Imagine se um dia a França decidisse colocar o Louvre à venda para arrecadar dinheiro para os cofres públicos? Esse foi o sentimento entre arquitetos e artistas diante da possível venda do Palácio Capanema, jóia do modernismo inaugurada em 1946 e localizada na cidade do Rio de Janeiro. A obra-prima de 16 andares, 27.532 m2, foi o primeiro arranha-céu a reunir todos os elementos de uma construção modernista, como esplanadas livres para circulação e colunas de sustentação. Foi ainda o primeiro da América Latina a ter todas as janelas em vidro – padrão hoje utilizado em todas as cidades do mundo.

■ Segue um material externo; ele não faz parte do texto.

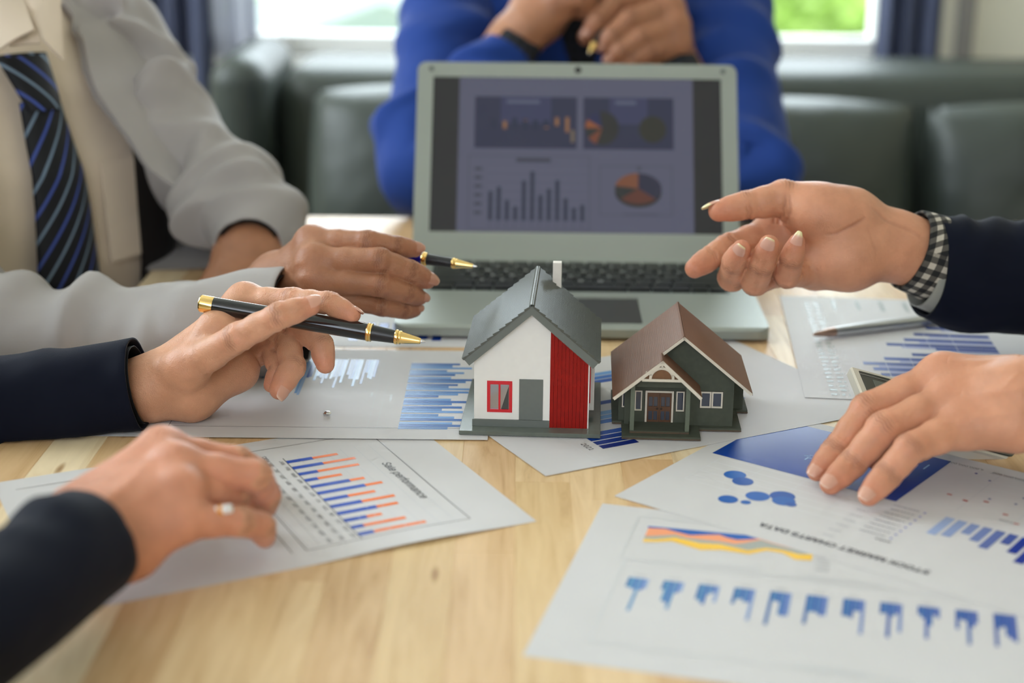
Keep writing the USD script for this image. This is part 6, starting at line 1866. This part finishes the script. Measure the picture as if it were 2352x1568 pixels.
# ------------------------------------------------------------------ small things on the table
sp0, sp1 = G(1868, 768, .0062), G(2110, 738, .0062)
sp1 = sp0 + unit(sp1 - sp0) * .138
spn = thing('pen', 'silver pen lying on the sheet with dark blue horizontal bars', 'pen', sp0)
silver_m = look('brushed_silver', S(196, 198, 200), .25, metallic=.9)
put = lambda pr_: aim(lathe(pr_, 28), (0, 0, 0), sp1 - sp0)
obj('nose_cone', put([(.0008, 0), (.0016, .0015), (.0038, .016), (.0042, .022)]), look('rose_metal', S(176, 146, 132), .22, metallic=.9), spn, 40)
obj('barrel', put([(.0042, .022), (.0048, .05), (.0048, .128), (.0042, .1325)]), silver_m, spn, 40)
obj('push_button', put([(.0024, .1325), (.0024, .138)]), silver_m, spn, 40)
# the stub of a pen under the near left hand
wp0, wp1 = Jh(514, 1170, .046, 1)[0], Jh(566, 1160, .050, 1)[0]
wp = thing('pen', 'white pen with an orange ring gripped between fingers of the near left hand', 'pen', wp0)
d_ = unit(wp1 - wp0)
put = lambda pr_: aim(lathe(pr_, 24), (0, 0, 0), d_)
obj('barrel', put([(.0024, -.05), (.0027, -.03), (.0027, .0045)]), look('white_plastic', S(235, 235, 235), .25), wp, 40)
obj('ring', put([(.0029, -.0025), (.0031, -.002), (.0031, -.0004), (.0029, .0)]), look('orange_plastic', S(226, 150, 40), .3), wp, 40)
obj('nose_cone', put([(.0026, -.05), (.0010, -.07)][::-1]), M['steel'], wp, 40)
# a loose bright fitting lying on the wide sheet
ns = thing('earring_stud', 'tiny bright metal stud lying on the wide sheet below the black pen', 'stud', G(752, 952, .0013))
mm3 = cat([moved(lathe([(.0003, -.0004), (.0026, .0006), (.0030, .0014), (.0020, .0024), (.0006, .0026)], 7)), aim(lathe([(.0005, 0), (.0005, .003), (.0001, .0036)], 8), (0, 0, .0008), (-.004, .001, .0004))])
obj('stud', (lambda m: (m[0], m[1]))(mm3), M['steel'], ns)
# a slim pale edged hand-held device under the lower right hand, tipped up on one side
c0, c1 = P(1953, 840, 1.150), P(2018, 998, 1.070)
c2 = P(2200, 905, 1.165)
ex = unit(c1 - c0); nz_ = unit(np.cross(ex, c2 - c0)); nz_ = nz_ if nz_[2] > 0 else -nz_; ey = unit(np.cross(nz_, ex))
if ey @ (c2 - c0) < 0:
    ey = -ey
ph = thing('calculator', 'pale edged hand held calculator with a dark window, tipped up under the lower right hand', 'calculator', c0)
fr3 = lambda m: (np.asarray(m[0]) @ np.array([ex, ey, nz_]), m[1] if np.cross(ex, ey) @ nz_ > 0 else np.asarray(m[1])[:, ::-1])
obj('body', fr3(bx(0, .080, 0, .118, -.0085, 0, .0012)), look('pale_case', S(206, 200, 186), .35, metallic=.2), ph)
obj('face_plate', fr3(bx(.0050, .0750, .0055, .112, -.0002, .0006, .0002)), look('dark_face', S(24, 25, 25), .16), ph)
obj('display', fr3(bx(.0140, .072, .014, .050, .0003, .0009, .0001)), look('lcd', S(74, 80, 76), .15), ph)
obj('trim_line', fr3(bx(.0092, .0098, .0055, .05, .0004, .00085)), silver_m, ph)
for i in range(4):
    for j in range(4):
        obj('key', fr3(bx(.012 + i * .0155, .0235 + i * .0155, .056 + j * .0135, .066 + j * .0135, .0004, .0022, .0006)), M['black'], ph)
# chairs drawn up to the table
chair_m = look('chair_fabric', S(70, 72, 74), .8)


def chair(label, T, back=.26):
    t = thing('chair', label, 'chair', (T.C[0], T.C[1], 0), math.degrees(math.atan2(T.f[1], T.f[0])) - 90, 'chairs drawn up to the table')
    obj('seat', rounded(-.22, .22, -.22, .22, .36, .405, .02), chair_m, t, 40)
    obj('backrest', rounded(-.20, .20, -back - .035, -back, .55, .90, .017), chair_m, t, 40)
    for sx in (-1, 1):
        obj('leg', bx(sx * .19 - .014, sx * .19 + .014, .17, .198, 0, .37, .002), M['black'], t)
        obj('leg', bx(sx * .19 - .014, sx * .19 + .014, -back - .03, -back - .002, 0, .60, .002), M['black'], t)
    obj('crossbar', bx(-.19, .19, -back - .028, -back - .006, .375, .40), M['black'], t)
    return t


chair('dark upholstered chair under the person in grey', TG); chair('dark upholstered chair under the navy suited person at left', TN); chair('dark upholstered chair under the navy suited person at right', TRt)
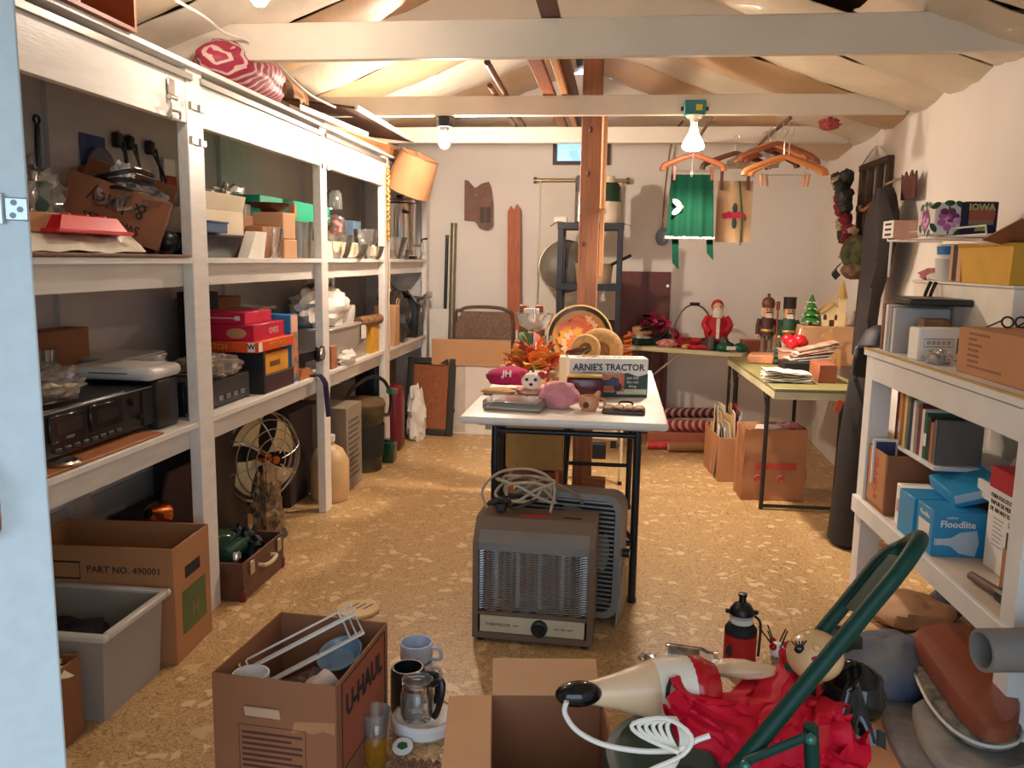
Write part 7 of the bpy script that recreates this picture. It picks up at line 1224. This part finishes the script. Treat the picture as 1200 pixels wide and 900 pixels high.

CASAS COLONIAIS História da Bahia corre o risco de se perder para sempre: cenário em ruínas (Crédito:Felipe Iruatã)

O palácio, recém reformado com dinheiro público (R$ 57,8 milhões gastos), chegou a fazer parte de uma extensa lista de imóveis que o governo federal pretende oferecer à iniciativa privada – e seria vendido por modestos R$ 30 milhões. A forte reação de arquitetos, artistas e políticos, no entanto, fez com que o ministro da Economia, Paulo Guedes, recuasse em relação ao negócio. Por enquanto, a privatização foi congelada. O governador fluminense Cláudio Castro (PL-RJ) e o presidente da Assembleia Legislativa, André Ceciliano (PT-RJ), se reuniram com representantes do ministério quinta-feira, 19. “A boa notícia é que a possibilidade da venda está suspensa. O ministro Guedes vai tirar o palácio do leilão”, disse Ceciliano. Isso acontece porque o Palácio Gustavo Capanema não é um edifício qualquer. O projeto envolveu grandes nomes da arquitetura e das artes, como Lúcio Costa, Oscar Niemeyer, Cândido Portinari, Burle Marx e até o “pai da arquitetura moderna”, o franco-suíço Le Corbusier.

O mesmo destino de presevação, contudo, não acontece com outros edifícios que deverão entrar no “Feirão de Imóveis” de Guedes, como o “A noite”, na Praça Mauá, antiga sede da Rádio Nacional. Ainda não há a lista completa de todos os espaços que serão vendidos, mas outras estruturas que fazem parte da história do Brasil correm o risco de virarem moeda de troca por preços irrisórios ou de simplesmente serem abandonadas, como é o caso dos casarões onde moraram os escritores Machado de Assis, Monteiro Lobato e o pintor Cândido Portinari. Em Salvador, o casario em Santo Antônio Além do Carmo, edifício que traz toda a história da Bahia colonial em seus traços, é um dos que mais chama a atenção por seu total abandono – as casas tombadas do centro histórico de Salvador também estão em frangalhos. O Instituto do Patrimônio Histórico Artístico Nacional (Iphan), órgão responsável por manter os edifícios, em 2021, recebeu o menor orçamento dos últimos dez anos. Foram R$ 9 milhões — redução de 81% em relação a 2019. Se depender do apreço de Bolsonaro pela cultura e pela memória, o destino da arquitetura brasileira é virar ruína.